In 1957, he said, “I intend to go anywhere, sponsored by anybody, to preach the Gospel of Christ.” His approach helped evangelicals gain the influence they have today.
A 1949 Los Angeles revival turned Graham into evangelism’s rising star. Held in a tent dubbed the “Canvas Cathedral,” the gathering had been drawing adequate but not spectacular crowds until one night when reporters and photographers descended. When Graham asked them why, a reporter said publisher William Randolph Hearst had ordered his papers to hype Graham. He never found out why.
Over the next decade, his huge crusades in England and New York catapulted him to international celebrity. His 12-week London campaign in 1954 defied expectations, drawing more than 2 million people and the respect of the British, many of whom had derided him before his arrival as little more than a slick salesman. Three years later, he held a crusade in New York’s Madison Square Garden that was so popular it was extended from six to 16 weeks, capped off with a rally in Times Square with more than 100,000 people.

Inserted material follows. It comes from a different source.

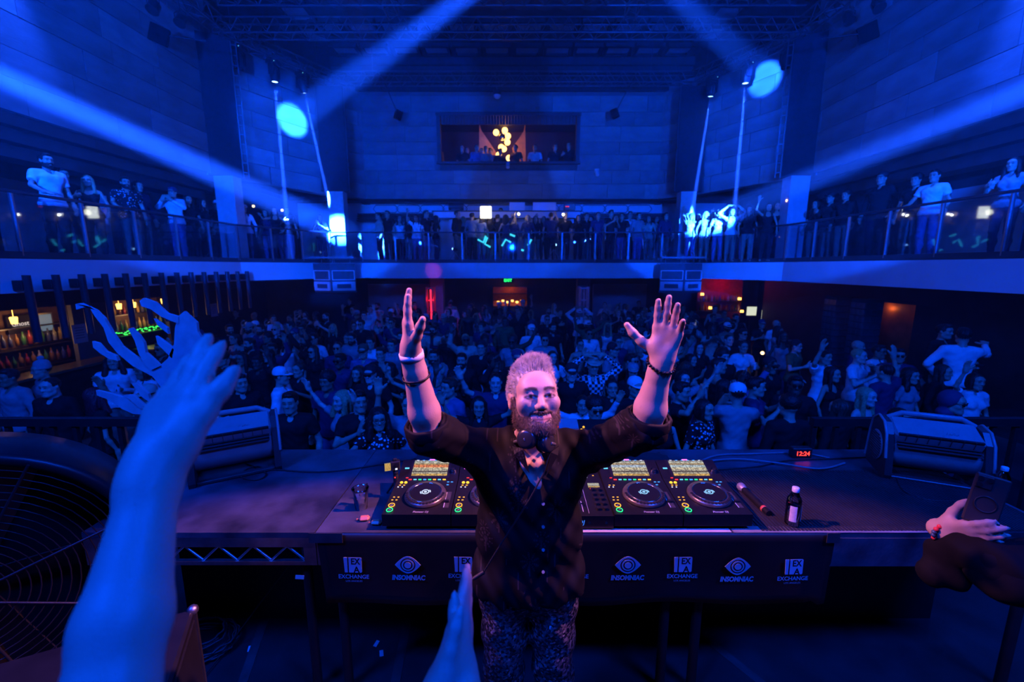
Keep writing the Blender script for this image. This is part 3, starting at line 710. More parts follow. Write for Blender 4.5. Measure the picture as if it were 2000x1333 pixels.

As the civil rights movement took shape, Graham was no social activist and never joined marches, which led prominent Christians such as theologian Reinhold Niebuhr to condemn him as too moderate. Still, Graham ended segregated seating at his Southern crusades in 1953, a year before the Supreme Court’s school integration ruling, and long refused to visit South Africa while its white regime insisted on racially segregated meetings.
In a 2005 interview with The Associated Press, Graham said he regretted that he didn’t battle for civil rights more forcefully.
“I think I made a mistake when I didn’t go to Selma” with many clergy who joined the Alabama march led by the Rev. Martin Luther King Jr. “I would like to have done more.”
Graham more robustly took on the cause of anti-Communism, making preaching against the atheist regime part of his sermons for years.
Graham will be buried by his wife at the Billy Graham Museum and Library. There was no immediate word on arrangements.